September 2012 Fiscal Monitor Raises Questions About the 2012-13 Deficit Outlook

For the first six months of fiscal year 2012-13, the federal government posted a deficit of $8.9 billion, down $2.9 billion from the $11.8 billion reported in the same period in 2012-13.  Of the $2.9 billion year-over-year improvement, budgetary revenues were up by $3.4 billion, public debt charges declined by $1.1 billion, while program expenses were up by $1.6 billion.

Nearly two-thirds of the increase in budgetary revenues was attributable to higher personal income tax revenues, with the remainder largely due to higher sales and excise tax revenues and employment insurance premiums.  The decline in public debt charges reflects lower effective interest rates, as the stock of interest-bearing debt is higher.  Within program expenses, major transfers to persons were up $1.1 billion, primarily due to higher old age security payments, reflecting an increase in the number of recipients and higher inflation, as benefits are indexed to quarterly changes in  the consumer price index, major transfers to other levels of government were up $0.6 billion, reflecting legislative increases; while direct program expenses declined by $0.2 billion, as lower “other transfer" payments more than offset increases in departmental/agency operating costs.

On November 13th, the Minister of Finance presented the Government’s “Update of Economic and Fiscal Projections”.  The deficit for 2012-13 was revised to $26.0 billion, up $4.9 billion from the March 2012 Budget estimate of $21.1 billion.  As a result, the revised deficit for 2012-13 is expected to be virtually unchanged from the final outcome of $26.2 billion for 2011-12. This implies a deficit of $17.1 billion over the balance of the year, compared to a deficit of $14.4 billion over the same period last year.

However, the underlining deficit for the balance of this fiscal year is closer to $20 billion, when the incremental impact of the restraint measures for 2012-13 is removed; an increase of about $5 billion over the same period last year.

The September financial results raise the question of what would have to happen over the remainder of the fiscal year in order to produce the November Update deficit forecast for 2012-13. There are a number of possibilities or combination of possibilities.

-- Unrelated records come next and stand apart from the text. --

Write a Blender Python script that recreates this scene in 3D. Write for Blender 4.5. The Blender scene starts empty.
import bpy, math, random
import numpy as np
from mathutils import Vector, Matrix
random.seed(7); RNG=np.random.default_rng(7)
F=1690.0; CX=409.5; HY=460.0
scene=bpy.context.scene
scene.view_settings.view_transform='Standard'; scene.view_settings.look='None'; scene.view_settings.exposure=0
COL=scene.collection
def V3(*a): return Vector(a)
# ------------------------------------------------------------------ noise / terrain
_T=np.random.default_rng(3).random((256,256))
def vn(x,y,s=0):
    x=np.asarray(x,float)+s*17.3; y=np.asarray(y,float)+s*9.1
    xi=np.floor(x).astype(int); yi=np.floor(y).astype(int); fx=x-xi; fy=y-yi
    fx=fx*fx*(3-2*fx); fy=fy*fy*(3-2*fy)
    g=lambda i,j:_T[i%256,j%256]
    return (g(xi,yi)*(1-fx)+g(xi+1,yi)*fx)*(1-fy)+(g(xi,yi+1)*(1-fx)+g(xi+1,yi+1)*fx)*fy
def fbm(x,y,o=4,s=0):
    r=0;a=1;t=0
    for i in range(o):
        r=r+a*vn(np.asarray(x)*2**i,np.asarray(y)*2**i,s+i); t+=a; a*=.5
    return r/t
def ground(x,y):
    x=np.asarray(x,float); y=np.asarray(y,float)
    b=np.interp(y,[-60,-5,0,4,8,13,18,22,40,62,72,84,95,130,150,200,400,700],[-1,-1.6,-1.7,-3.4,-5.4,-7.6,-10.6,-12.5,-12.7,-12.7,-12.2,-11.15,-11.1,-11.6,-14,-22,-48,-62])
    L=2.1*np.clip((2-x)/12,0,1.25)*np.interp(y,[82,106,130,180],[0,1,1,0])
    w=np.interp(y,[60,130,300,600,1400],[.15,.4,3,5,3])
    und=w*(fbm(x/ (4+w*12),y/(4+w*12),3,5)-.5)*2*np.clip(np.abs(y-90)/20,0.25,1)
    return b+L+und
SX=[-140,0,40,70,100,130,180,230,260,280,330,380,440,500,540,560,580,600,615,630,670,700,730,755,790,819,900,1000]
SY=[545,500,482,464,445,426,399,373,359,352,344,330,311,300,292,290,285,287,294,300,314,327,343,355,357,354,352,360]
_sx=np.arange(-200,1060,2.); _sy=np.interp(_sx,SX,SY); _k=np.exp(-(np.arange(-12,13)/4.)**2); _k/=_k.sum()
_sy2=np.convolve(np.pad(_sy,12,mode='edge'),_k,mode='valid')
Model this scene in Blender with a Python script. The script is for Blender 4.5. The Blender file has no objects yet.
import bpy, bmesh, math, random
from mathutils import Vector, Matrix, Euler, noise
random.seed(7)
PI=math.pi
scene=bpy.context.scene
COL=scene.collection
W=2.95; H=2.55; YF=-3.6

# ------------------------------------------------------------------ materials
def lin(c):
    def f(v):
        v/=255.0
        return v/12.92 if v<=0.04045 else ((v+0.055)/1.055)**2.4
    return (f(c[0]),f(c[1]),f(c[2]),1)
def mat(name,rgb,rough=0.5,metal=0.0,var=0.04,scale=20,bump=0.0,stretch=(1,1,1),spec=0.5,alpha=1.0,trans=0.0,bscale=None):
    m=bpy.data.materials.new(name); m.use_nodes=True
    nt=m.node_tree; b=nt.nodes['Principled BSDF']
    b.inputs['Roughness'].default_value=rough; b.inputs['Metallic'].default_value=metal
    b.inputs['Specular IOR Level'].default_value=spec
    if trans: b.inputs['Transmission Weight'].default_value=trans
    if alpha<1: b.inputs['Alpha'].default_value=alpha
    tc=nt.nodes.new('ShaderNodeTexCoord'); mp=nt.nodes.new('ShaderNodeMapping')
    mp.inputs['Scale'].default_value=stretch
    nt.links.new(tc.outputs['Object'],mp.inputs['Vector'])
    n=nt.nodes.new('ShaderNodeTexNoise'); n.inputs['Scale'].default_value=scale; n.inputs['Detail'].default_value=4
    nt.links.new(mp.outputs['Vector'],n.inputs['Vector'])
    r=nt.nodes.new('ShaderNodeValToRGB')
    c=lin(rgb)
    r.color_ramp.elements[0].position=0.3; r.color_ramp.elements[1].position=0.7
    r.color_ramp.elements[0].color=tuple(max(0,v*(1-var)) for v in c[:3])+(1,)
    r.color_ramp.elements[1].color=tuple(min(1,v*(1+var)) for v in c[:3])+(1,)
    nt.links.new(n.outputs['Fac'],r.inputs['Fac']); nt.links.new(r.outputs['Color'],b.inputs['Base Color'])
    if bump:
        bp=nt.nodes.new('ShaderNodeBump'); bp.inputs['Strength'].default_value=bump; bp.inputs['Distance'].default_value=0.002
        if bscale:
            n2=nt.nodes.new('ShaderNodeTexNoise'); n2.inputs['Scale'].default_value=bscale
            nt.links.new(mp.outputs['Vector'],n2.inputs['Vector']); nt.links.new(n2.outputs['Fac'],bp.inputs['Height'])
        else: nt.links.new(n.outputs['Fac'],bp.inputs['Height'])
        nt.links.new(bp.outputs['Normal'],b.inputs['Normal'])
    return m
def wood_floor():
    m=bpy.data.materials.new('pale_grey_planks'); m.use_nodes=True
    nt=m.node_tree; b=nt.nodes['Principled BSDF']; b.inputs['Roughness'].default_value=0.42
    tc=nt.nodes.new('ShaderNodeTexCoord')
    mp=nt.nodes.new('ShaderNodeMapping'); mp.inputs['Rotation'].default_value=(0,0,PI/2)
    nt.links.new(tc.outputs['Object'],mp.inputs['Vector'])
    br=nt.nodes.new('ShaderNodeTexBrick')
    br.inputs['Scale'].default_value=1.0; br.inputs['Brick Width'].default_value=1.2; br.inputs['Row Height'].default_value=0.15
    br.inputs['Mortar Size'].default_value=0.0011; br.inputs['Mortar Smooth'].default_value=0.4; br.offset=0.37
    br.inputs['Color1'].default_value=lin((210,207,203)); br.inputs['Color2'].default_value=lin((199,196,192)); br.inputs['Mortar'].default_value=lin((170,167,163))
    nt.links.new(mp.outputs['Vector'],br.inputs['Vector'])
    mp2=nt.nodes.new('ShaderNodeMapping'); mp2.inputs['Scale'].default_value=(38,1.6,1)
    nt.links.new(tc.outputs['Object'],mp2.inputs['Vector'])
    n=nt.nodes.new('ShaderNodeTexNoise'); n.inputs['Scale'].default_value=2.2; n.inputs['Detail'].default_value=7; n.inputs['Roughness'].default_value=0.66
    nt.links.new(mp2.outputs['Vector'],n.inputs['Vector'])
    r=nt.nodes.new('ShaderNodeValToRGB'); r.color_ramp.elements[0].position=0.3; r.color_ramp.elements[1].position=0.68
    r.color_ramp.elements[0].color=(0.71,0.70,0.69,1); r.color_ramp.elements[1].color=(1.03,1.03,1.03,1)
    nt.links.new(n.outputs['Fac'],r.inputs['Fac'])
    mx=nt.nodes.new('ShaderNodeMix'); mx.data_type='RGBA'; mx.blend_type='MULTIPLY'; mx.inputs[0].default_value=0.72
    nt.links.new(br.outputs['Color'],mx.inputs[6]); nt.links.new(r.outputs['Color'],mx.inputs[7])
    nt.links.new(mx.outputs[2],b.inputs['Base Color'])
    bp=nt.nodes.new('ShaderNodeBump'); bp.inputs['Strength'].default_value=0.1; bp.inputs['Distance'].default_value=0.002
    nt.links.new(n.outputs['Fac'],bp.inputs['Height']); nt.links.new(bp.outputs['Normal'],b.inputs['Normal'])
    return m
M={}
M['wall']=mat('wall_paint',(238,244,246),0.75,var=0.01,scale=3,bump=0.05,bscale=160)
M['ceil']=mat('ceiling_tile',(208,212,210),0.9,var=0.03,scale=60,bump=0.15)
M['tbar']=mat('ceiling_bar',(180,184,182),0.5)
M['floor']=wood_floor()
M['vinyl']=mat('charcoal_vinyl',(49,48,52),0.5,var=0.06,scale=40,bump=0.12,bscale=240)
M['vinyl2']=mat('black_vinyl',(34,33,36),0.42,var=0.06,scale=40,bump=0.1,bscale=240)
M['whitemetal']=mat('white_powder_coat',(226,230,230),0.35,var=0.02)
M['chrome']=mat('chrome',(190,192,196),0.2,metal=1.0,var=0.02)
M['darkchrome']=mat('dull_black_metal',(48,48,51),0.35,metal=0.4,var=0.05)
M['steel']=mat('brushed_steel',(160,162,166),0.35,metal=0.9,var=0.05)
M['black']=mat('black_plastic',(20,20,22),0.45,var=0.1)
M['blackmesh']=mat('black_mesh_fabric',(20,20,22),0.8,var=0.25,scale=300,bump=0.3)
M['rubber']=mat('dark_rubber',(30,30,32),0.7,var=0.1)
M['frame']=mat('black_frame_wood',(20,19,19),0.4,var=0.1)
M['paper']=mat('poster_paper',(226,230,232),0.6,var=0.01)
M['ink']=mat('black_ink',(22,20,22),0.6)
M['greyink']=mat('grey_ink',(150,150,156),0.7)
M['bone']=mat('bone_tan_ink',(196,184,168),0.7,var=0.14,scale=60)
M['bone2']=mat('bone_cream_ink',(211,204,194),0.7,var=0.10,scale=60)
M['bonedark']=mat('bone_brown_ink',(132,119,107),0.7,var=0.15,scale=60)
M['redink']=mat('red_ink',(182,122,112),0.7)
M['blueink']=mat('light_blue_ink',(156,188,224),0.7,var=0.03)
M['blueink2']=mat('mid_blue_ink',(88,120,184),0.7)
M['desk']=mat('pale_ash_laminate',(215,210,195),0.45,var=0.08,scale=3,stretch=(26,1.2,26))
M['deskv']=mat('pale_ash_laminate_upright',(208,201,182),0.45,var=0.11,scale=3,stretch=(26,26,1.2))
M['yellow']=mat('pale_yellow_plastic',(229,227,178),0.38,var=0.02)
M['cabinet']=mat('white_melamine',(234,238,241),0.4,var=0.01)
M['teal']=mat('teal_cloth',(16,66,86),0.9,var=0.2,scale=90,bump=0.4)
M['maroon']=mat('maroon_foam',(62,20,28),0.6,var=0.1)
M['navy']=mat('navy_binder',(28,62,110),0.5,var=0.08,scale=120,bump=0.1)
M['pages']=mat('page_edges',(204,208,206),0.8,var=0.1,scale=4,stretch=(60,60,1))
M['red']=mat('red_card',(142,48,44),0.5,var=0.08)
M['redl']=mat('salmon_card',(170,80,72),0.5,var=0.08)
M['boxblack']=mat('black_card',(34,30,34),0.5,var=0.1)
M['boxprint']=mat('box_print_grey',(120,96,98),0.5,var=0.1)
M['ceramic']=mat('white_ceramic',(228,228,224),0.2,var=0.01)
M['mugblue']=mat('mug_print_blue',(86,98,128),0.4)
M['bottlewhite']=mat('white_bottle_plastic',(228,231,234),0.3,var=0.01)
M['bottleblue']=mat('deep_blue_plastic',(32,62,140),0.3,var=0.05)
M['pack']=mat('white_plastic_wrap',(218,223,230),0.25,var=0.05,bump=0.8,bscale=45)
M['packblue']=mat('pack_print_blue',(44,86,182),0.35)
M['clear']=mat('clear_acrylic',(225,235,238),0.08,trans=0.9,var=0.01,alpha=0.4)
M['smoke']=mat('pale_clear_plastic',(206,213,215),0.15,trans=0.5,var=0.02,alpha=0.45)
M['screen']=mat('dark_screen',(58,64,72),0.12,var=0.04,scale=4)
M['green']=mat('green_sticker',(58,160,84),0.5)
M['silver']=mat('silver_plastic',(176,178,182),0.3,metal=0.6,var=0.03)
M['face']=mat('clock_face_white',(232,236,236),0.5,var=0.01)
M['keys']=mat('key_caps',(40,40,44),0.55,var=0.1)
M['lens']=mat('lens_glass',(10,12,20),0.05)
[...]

1. Nominal economic growth would have to slow very dramatically over the balance of the year – much more than assumed in the November 2012 Update. The third quarter national accounts results indicated continued weakness. The OECD has recently lowered its nominal GDP forecast for Canada, which is now below the risk adjusted level used in the November 2012 Update.  So that this is a distinct possibility.

2. The accrual adjustments to date, especially for personal and corporate income tax revenues, may be understated. Correcting for this would result in significant downward adjustments over the balance of the year, especially in the end-of-year accounting period.

3. Increased uncertainty over liabilities, which could result in large adjustments at year-end.

4. Increased prudence built into the current forecast to ensure that the deficit for 2012-13 will not exceed the revised forecast.

5. Some combination of the above.

If none of these were to occur, then the deficit for 2012-13 will come in lower than forecast in the November update.  If the deficit for 2012-13 comes in below the November Update forecast then the deficit outlook for 2013-14 would also be lower than in the Fall Update.

If, on the other hand, the Government believes its deficit forecast for 2012-13, this also raises issues about the deficit outlook for 2013-14.  In the November 2012 Update, the deficit is forecast to decline by $9.5 billion in 2013-14 from 2012-13, of which about $3.5 billion is attributable to the impact of incremental restraint measures. The balance, about $6 billion, would have to come from growth in the economy. However, nominal gross domestic product (GDP) is projected to grow only slightly faster in 2013 than 2012, a year in which no improvement in the deficit outlook is expected.  This suggests that either the deficit outlook for 2012-13 is overstated or that of 2013-14 understated.

On November 29, 2012, the Office of the Parliamentary Budget Officer (PBO) provided its assessment of the Government November 2012 Update.  The PBO questioned the extent of the upward revisions to the March 2012 Budget deficit forecasts, given the projected downward revisions to the economic forecast.  We raised these same questions in our assessment of the November 2012 Update (“November 2012 Update: Don’t Bet on a Surplus over the Medium-Term” The Prime Minister, in his recent comments about balancing the budget before the next election, also appears to agree with PBO and not his Minister of Finance.  .

On November 26th, the Government announced a $500 increase to the annual contribution limit for tax-free savings accounts.  This came just two weeks after the release of the November 2012 Fall Update.  This raises two questions. Why was this not included as a measure in the November 2012 Update as it does imply a loss in federal revenues, albeit relatively small and over the medium term? And why was this change allowed to proceed, when other promised tax initiatives have to await the achievement of a balanced budget?